New York also has the scheduling good fortune of playing thirteen of the remaining sixteen games on the schedule against Minnesota, Atlanta, and Philadelphia. The first two could wind up losing a hundred games this year, while the Phillies may well lose ninety. In contrast to that soft schedule the Cardinals and Giants face each other in a four-game death match this weekend; and St. Louis still has a series against the Cubs while San Francisco must play the Dodgers six more times.

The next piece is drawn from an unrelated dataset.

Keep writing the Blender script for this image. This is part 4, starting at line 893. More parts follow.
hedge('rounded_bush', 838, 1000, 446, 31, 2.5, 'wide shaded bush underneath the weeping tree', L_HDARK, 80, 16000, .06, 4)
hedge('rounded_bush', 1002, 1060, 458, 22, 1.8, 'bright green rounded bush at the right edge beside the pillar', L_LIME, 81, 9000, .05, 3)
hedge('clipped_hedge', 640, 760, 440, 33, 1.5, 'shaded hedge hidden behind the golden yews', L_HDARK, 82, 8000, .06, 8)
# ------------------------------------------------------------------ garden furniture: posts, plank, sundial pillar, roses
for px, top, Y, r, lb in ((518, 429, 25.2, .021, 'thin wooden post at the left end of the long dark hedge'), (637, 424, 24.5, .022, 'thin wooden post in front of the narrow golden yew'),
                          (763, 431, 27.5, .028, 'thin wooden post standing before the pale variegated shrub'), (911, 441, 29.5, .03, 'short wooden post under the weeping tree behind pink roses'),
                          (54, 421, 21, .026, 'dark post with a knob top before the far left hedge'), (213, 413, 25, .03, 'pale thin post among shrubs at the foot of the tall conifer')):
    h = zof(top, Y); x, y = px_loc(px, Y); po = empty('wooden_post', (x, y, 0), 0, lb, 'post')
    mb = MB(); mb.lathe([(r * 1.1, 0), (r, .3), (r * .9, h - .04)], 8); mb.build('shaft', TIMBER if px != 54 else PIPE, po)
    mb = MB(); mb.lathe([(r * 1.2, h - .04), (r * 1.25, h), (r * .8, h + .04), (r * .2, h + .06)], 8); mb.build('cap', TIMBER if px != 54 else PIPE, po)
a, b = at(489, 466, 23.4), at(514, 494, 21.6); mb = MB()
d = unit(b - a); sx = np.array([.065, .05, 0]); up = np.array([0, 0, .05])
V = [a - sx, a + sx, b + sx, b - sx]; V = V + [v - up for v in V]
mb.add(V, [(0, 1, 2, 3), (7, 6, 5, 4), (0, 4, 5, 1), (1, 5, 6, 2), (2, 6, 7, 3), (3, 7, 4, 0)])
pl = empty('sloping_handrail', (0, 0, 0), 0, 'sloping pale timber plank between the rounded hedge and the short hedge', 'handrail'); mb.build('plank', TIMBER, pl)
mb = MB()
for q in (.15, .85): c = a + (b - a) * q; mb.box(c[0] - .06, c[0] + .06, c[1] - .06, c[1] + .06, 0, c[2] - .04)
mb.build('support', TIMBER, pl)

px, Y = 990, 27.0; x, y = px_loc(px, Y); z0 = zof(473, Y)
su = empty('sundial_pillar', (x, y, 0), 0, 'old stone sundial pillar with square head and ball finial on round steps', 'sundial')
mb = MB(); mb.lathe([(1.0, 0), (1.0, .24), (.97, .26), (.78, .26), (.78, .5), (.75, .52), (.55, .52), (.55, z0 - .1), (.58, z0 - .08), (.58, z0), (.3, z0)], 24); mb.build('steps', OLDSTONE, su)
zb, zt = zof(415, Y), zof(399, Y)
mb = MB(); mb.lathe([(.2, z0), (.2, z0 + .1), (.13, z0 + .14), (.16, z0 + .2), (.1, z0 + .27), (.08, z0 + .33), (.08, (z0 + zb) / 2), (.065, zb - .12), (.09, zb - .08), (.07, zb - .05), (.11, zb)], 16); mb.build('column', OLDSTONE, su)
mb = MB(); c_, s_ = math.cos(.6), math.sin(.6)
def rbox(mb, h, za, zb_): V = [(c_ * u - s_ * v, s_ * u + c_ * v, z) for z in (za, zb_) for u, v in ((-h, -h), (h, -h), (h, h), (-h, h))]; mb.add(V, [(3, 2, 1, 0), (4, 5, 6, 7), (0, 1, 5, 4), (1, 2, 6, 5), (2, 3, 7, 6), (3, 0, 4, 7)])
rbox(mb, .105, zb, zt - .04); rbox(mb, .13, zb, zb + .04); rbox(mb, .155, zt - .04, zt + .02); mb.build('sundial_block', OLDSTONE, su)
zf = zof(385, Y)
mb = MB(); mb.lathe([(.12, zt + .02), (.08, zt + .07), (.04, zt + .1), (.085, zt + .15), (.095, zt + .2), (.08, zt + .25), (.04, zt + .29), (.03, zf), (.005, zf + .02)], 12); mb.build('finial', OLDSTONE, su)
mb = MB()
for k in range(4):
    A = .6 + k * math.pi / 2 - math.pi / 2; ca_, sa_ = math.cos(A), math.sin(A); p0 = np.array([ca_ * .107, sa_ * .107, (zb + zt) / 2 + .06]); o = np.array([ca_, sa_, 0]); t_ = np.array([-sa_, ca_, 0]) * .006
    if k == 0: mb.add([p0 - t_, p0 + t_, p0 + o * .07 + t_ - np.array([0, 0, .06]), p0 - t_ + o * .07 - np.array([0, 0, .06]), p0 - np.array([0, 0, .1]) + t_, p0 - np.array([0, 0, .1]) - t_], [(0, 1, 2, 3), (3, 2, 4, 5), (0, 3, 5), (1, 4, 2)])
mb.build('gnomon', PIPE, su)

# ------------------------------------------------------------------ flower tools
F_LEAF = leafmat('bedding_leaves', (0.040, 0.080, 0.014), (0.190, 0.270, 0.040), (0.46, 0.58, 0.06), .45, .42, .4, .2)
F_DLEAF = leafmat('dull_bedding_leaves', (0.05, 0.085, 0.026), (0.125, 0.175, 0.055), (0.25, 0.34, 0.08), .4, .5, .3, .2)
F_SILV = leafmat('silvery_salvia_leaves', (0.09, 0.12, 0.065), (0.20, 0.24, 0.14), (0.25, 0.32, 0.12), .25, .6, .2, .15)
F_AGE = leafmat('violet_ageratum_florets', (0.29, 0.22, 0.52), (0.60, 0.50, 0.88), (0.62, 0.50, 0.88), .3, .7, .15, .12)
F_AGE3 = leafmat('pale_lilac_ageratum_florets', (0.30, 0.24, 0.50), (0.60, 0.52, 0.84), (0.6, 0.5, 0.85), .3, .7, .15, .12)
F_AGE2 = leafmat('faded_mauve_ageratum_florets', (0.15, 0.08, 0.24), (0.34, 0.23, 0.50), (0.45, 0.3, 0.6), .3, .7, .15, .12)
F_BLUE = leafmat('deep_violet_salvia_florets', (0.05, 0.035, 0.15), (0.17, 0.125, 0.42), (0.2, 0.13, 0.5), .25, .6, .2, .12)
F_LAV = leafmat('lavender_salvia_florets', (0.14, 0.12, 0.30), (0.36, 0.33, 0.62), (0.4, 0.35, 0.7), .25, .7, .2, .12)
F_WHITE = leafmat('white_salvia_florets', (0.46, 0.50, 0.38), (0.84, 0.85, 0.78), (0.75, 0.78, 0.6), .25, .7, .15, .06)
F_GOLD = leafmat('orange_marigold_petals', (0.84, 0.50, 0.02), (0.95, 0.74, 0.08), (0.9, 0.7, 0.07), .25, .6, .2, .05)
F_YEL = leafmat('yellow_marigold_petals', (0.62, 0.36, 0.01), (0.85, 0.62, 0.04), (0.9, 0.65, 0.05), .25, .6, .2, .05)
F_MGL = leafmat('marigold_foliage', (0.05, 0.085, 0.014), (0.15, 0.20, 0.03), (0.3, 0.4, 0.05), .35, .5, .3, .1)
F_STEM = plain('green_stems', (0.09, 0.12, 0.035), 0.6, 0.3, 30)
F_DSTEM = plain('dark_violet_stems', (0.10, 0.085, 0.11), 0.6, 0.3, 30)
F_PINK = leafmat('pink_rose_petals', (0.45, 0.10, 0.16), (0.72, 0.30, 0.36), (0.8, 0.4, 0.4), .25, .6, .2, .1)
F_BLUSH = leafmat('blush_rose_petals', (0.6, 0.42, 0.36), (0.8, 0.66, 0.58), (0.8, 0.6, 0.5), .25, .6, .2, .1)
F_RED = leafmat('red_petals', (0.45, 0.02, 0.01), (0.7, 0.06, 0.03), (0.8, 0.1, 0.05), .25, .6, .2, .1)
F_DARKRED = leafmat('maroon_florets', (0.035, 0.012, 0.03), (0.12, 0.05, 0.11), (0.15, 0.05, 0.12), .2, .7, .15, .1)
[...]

Of all the teams still in contention, none is more baffling than San Francisco. In the distant days of Spring Training, clever wags were picking the Giants to go the distance this season based on recent history alone. After all 2016 is an even-numbered year, and the Giants were World Series champions in 2010, 2012 and 2014. Through the All-Star break it looked like those predictions were more than just numerological fantasy. At 57-33 San Francisco had the Great Game’s best record, ahead of even the magical Cubs. The Giants were 6 ½ games clear of the Dodgers and postseason baseball at AT&T Park seemed a certainty. But after being swept at home by the lowly Padres this week, San Francisco has gone from first to worst. The team’s 20-35 record since the All-Star break puts the Giants dead last among all thirty teams since the Midsummer Classic.

It’s a collapse of historic proportions, reminiscent of the Braves and Red Sox in 2011. That year Atlanta had the second best record in the National League at the break, and enjoyed an 8 ½ game cushion in the Wild Card standings with a month to play. Boston led the AL East and was nine games up in the Wild Card at the start of September. Both teams missed the playoffs. If San Francisco follows that path, it will be a long and bitter offseason in the Bay area.

Of course some fans will question the value of the Wild Card, since with two spots it now guarantees only a single postseason game, with the second Wild Card team playing even that game on the road. But since the Wild Card was introduced in 1994 teams that made the playoffs without winning their division have played in twelve World Series and won six. Since the two Wild Card format started in 2012, lowly second Wild Cards have won three of the four play-in games in each league. Twice the Washington Nationals had the best regular season record in the NL but couldn’t make it past the second Wild Card in the Division Series. Last season the Cardinals won 100 games, but fell to the second Wild Card Cubs, also in the NLDS. Most notably, two years ago the Giants were the NL’s second Wild Card, while the Kansas City Royals were the first Wild Card in the American League. The two wound up meeting in a thrilling World Series.

The longest season is in its final days, and five of the six division races are all but over; but that doesn’t mean there isn’t plenty left to play for. For fans of every team that still has a fighting chance, the only games more exciting than those in the last half of September will be the ones they are still hoping to see come October.